Stoppage Time: Bayern ready to assume the throne

Bayern Munich has been by far the most dominant team in Europe this season, walking to the Bundesliga title and brushing aside both Juventus and Barcelona among others on its way to the Champions League final at Wembley Stadium on Saturday.

Bayern will be favored to beat fellow Bundesliga side Borussia Dortmund in club soccer's showpiece event this weekend, and the team has the chance to become the first German side to capture the treble.

But the Bavarians' dominance this season didn't happen overnight, rather it is the culmination of a process that began with a humbling defeat to Barcelona four years ago.

At that time, Bayern was just beginning to turn the corner after a fourth- place finish in the Bundesliga during the 2006-07 campaign, leaving the club without a place in the Champions League for the first time in more than a decade.

Signing players like Franck Ribery, Miroslav Klose and Luca Toni helped to turn the tide, and Bayern managed to reach the quarterfinals of the Champions League in 2008-09, where the club was humbled, 5-1, over two legs by Barcelona.

Of course, the Spanish side went on to win the competition that year, and establish itself as the preeminent force in the game.

Bayern used that defeat as a measuring stick, realizing there was still a long way to go to compete with Europe's best.

While Barcelona was collecting every accolade possible for a club team over the past four years, Bayern was beginning to build a dynasty of its own.

The additions of Arjen Robben and Mario Gomez followed the Barcelona setback, and so, too, did a spot in the Champions League final, which ended with a 2-0 defeat to Inter Milan.

Bayern appeared ready to break through last season, but it ended with second- place finishes in the league and Pokal Cup to Dortmund before the biggest disappointment of all, a heartbreaking defeat on penalty kicks against Chelsea at the Allianz Arena in Munich in the Champions League final.

"At that time, it was a shock for us all," Ribery said of last season. "We suffered greatly a year ago after finishing second in the league and losing the UEFA Champions League final to Chelsea, as well as the DFB Cup final against Borussia Dortmund. It was a terrible season and we were all at the end of our tethers in the changing room, but we managed to bounce back immediately."

Part of the reason for Bayern's ability to bounce back was due to the signings of Mario Mandzukic and Javi Martinez, who helped to round out a roster loaded from top to bottom.

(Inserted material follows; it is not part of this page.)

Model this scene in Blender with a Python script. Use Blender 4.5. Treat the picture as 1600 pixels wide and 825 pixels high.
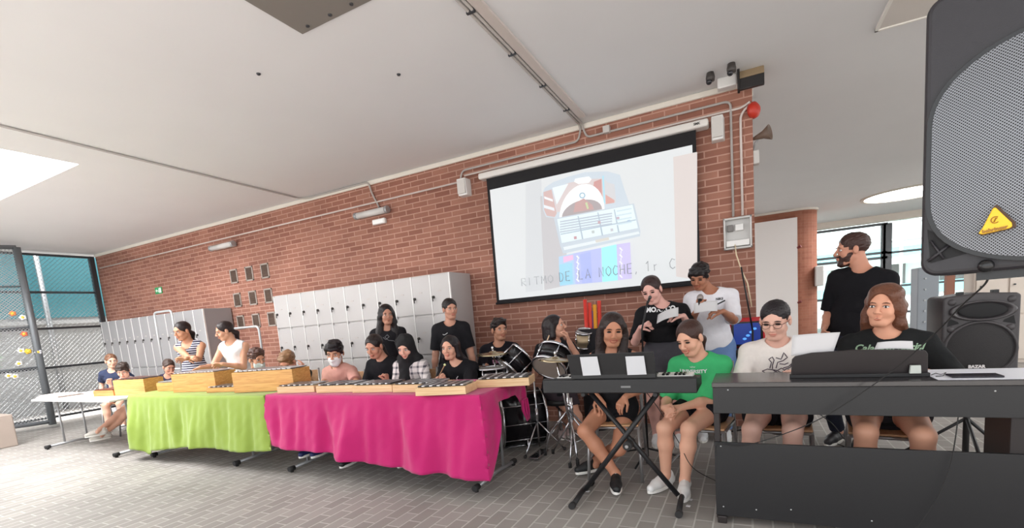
import bpy, bmesh, math, random
import numpy as np
from mathutils import Vector, Matrix
from mathutils.bvhtree import BVHTree
random.seed(7)
for o in list(bpy.data.objects): bpy.data.objects.remove(o)
SC = bpy.context.scene
COL = SC.collection
R = math.radians

# ---------------------------------------------------------------- camera
CAMH = 1.3
F_, PX_, PY_, PIT, ROL, YAW = 738.2, 800.0, 585.25, R(-7.028), R(-4.7685), R(-26.9015)
def _axes():
    cy, sy = math.cos(YAW), math.sin(YAW)
    fw = np.array([sy*math.cos(PIT), cy*math.cos(PIT), math.sin(PIT)])
    r = np.array([cy, -sy, 0.]); u = np.cross(r, fw)
    return np.array([math.cos(ROL)*r+math.sin(ROL)*u, math.sin(ROL)*r-math.cos(ROL)*u, fw])
AX = _axes()
def ray(x, y): return AX.T @ np.array([(x-PX_)/F_, (y-PY_)/F_, 1.])
def aty(x, y, Y):
    d = ray(x, y); p = np.array([0, 0, CAMH]) + d*(Y/d[1]); return Vector(p)
def atz(x, y, z):
    d = ray(x, y); p = np.array([0, 0, CAMH]) + d*((z-CAMH)/d[2]); return Vector(p)
cam = bpy.data.cameras.new('camera'); camo = bpy.data.objects.new('camera', cam); COL.objects.link(camo)
m3 = Matrix((AX[0], -AX[1], -AX[2])).transposed()
camo.matrix_world = Matrix.Translation((0, 0, CAMH)) @ m3.to_4x4()
cam.sensor_width = 36; cam.lens = 36*F_/1600
cam.shift_y = (PY_-412.5)/1600; cam.shift_x = 0; cam.clip_start = .02; cam.clip_end = 200
SC.camera = camo
# ---------------------------------------------------------------- world, light, exposure
w = bpy.data.worlds.new('sky'); SC.world = w; w.use_nodes = True
bg = w.node_tree.nodes['Background']; bg.inputs[0].default_value = (.93, .97, 1, 1); bg.inputs[1].default_value = 1.7
SC.view_settings.view_transform = 'Standard'; SC.view_settings.look = 'None'
SC.view_settings.gamma = 1; SC.view_settings.use_curve_mapping = False
SC.view_settings.exposure = 0.5
sl = bpy.data.lights.new('sun', 'SUN'); sl.energy = 13.0; sl.angle = R(12); sl.color = (1, .99, .97)
so = bpy.data.objects.new('sun', sl); COL.objects.link(so); so.rotation_euler = (R(24), 0, R(-28))

# ---------------------------------------------------------------- materials
def lin(c):
    c = [v/255 for v in c]
    return tuple((v/12.92 if v <= .04045 else ((v+.055)/1.055)**2.4) for v in c)+(1,)
MATS = {}
def mat(name, rgb, rough=.6, metal=0, noise=0, nscale=8, bump=0, bscale=60, emit=None, estr=1, spec=.5, alpha=1, trans=0, sheen=0):
    if name in MATS: return MATS[name]
    m = bpy.data.materials.new(name); m.use_nodes = True; MATS[name] = m
    nt = m.node_tree; b = nt.nodes['Principled BSDF']
    c = lin(rgb)
    b.inputs['Base Color'].default_value = c; b.inputs['Roughness'].default_value = rough
    b.inputs['Metallic'].default_value = metal; b.inputs['Specular IOR Level'].default_value = spec
    if sheen: b.inputs['Sheen Weight'].default_value = sheen
    if trans: b.inputs['Transmission Weight'].default_value = trans
    if alpha < 1: b.inputs['Alpha'].default_value = alpha
    if noise or bump:
        tc = nt.nodes.new('ShaderNodeTexCoord')
    if noise:
        n = nt.nodes.new('ShaderNodeTexNoise'); n.inputs['Scale'].default_value = nscale; n.inputs['Detail'].default_value = 5
        nt.links.new(tc.outputs['Object'], n.inputs['Vector'])
        mx = nt.nodes.new('ShaderNodeMix'); mx.data_type = 'RGBA'
        mx.inputs[6].default_value = tuple(v*(1-noise) for v in c[:3])+(1,)
        mx.inputs[7].default_value = tuple(min(1, v*(1+noise)) for v in c[:3])+(1,)
        nt.links.new(n.outputs['Fac'], mx.inputs[0]); nt.links.new(mx.outputs[2], b.inputs['Base Color'])
    if bump:
        n2 = nt.nodes.new('ShaderNodeTexNoise'); n2.inputs['Scale'].default_value = bscale; n2.inputs['Detail'].default_value = 3
        nt.links.new(tc.outputs['Object'], n2.inputs['Vector'])
        bp = nt.nodes.new('ShaderNodeBump'); bp.inputs['Strength'].default_value = bump; bp.inputs['Distance'].default_value = .01
        nt.links.new(n2.outputs['Fac'], bp.inputs['Height']); nt.links.new(bp.outputs[0], b.inputs['Normal'])
    if emit is not None:
        b.inputs['Emission Color'].default_value = lin(emit); b.inputs['Emission Strength'].default_value = estr
    return m
def brick_mat(name, c1, c2, mortar, bw, rh, ms, axes, scale_noise=1.2, bump=.4, rough=.85):
    m = bpy.data.materials.new(name); m.use_nodes = True; MATS[name] = m
    nt = m.node_tree; b = nt.nodes['Principled BSDF']; b.inputs['Roughness'].default_value = rough
    tc = nt.nodes.new('ShaderNodeTexCoord'); sp = nt.nodes.new('ShaderNodeSeparateXYZ'); cb = nt.nodes.new('ShaderNodeCombineXYZ')
    nt.links.new(tc.outputs['Object'], sp.inputs[0])
    nt.links.new(sp.outputs['XYZ'.index(axes[0])], cb.inputs[0]); nt.links.new(sp.outputs['XYZ'.index(axes[1])], cb.inputs[1])
    br = nt.nodes.new('ShaderNodeTexBrick'); nt.links.new(cb.outputs[0], br.inputs['Vector'])
    br.inputs['Scale'].default_value = 1; br.inputs['Brick Width'].default_value = bw; br.inputs['Row Height'].default_value = rh
    br.inputs['Mortar Size'].default_value = ms; br.inputs['Mortar Smooth'].default_value = .3; br.inputs['Bias'].default_value = 0
    br.inputs['Color1'].default_value = lin(c1); br.inputs['Color2'].default_value = lin(c2); br.inputs['Mortar'].default_value = lin(mortar)
    n = nt.nodes.new('ShaderNodeTexNoise'); n.inputs['Scale'].default_value = scale_noise; n.inputs['Detail'].default_value = 6
    nt.links.new(tc.outputs['Object'], n.inputs['Vector'])
    mr = nt.nodes.new('ShaderNodeMapRange'); mr.inputs[1].default_value = .3; mr.inputs[2].default_value = .7; mr.inputs[3].default_value = .84; mr.inputs[4].default_value = 1.14
    nt.links.new(n.outputs['Fac'], mr.inputs[0])
    mx = nt.nodes.new('ShaderNodeMix'); mx.data_type = 'RGBA'; mx.blend_type = 'MULTIPLY'; mx.inputs[0].default_value = 1
    nt.links.new(br.outputs['Color'], mx.inputs[6]); nt.links.new(mr.outputs[0], mx.inputs[7]); nt.links.new(mx.outputs[2], b.inputs['Base Color'])
    bp = nt.nodes.new('ShaderNodeBump'); bp.inputs['Strength'].default_value = bump; bp.inputs['Distance'].default_value = .006; bp.invert = True
    nt.links.new(br.outputs['Fac'], bp.inputs['Height']); nt.links.new(bp.outputs[0], b.inputs['Normal'])
    return m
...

Mandzukic led the club in goals and provided manager Jupp Heynckes with a potent one-two punch along with Gomez, while Martinez shored up an already stout midfield.

And maybe just as important has been the maturation of younger players like Thomas Muller and Toni Kroos, who have developed into game-changing talents over the past few years.

Bastian Schweinsteiger and Philipp Lahm have come up through the system at Bayern and have been central to the club's success, and both are in the prime of their careers as well.

Four years after Bayern's reality check against Barcelona, the two sides got together again in the semifinals of the Champions League this season.

It was viewed as a matchup of the two best teams in the world, and promised to be an epic two-legged affair.

However, Bayern's 7-0 destruction of Barca was as stunning as it was impressive, leading many to believe the torch as Europe's premier side had been passed.

And Bayern doesn't look like it will slow down any time soon, with the club having already secured the signature of Mario Gotze from Dortmund, who is one of the top young midfielders in Germany.

Having recently deposed of the kings of Europe, Bayern would appear to be poised to ascend to the throne themselves with just one hurdle remaining.

Yet if the club suffers its third defeat in the last four years in the final, it will be another crushing setback for a team that is too familiar with them.

On paper, Dortmund doesn't have the same level of talent as its German rival, but there is a certain level of familiarity that could help to spark an upset.

Dortmund and Bayern have met four times this season across all competitions, with two draws and two Bayern victories by one goal.

There is no team in Europe that knows Bayern better, and after an impressive win over Real Madrid in the semifinals, Ribery knows that Dortmund will be tough.

But he doesn't feel his team will be denied this time around.

"I was impressed how this team (Dortmund) managed to dismantle Real Madrid in the semifinals, but we should only be thinking of ourselves. Put simply, we're stronger," Ribery said.

Stronger, and finally destined to take its place at the top of the sport after a four-year journey.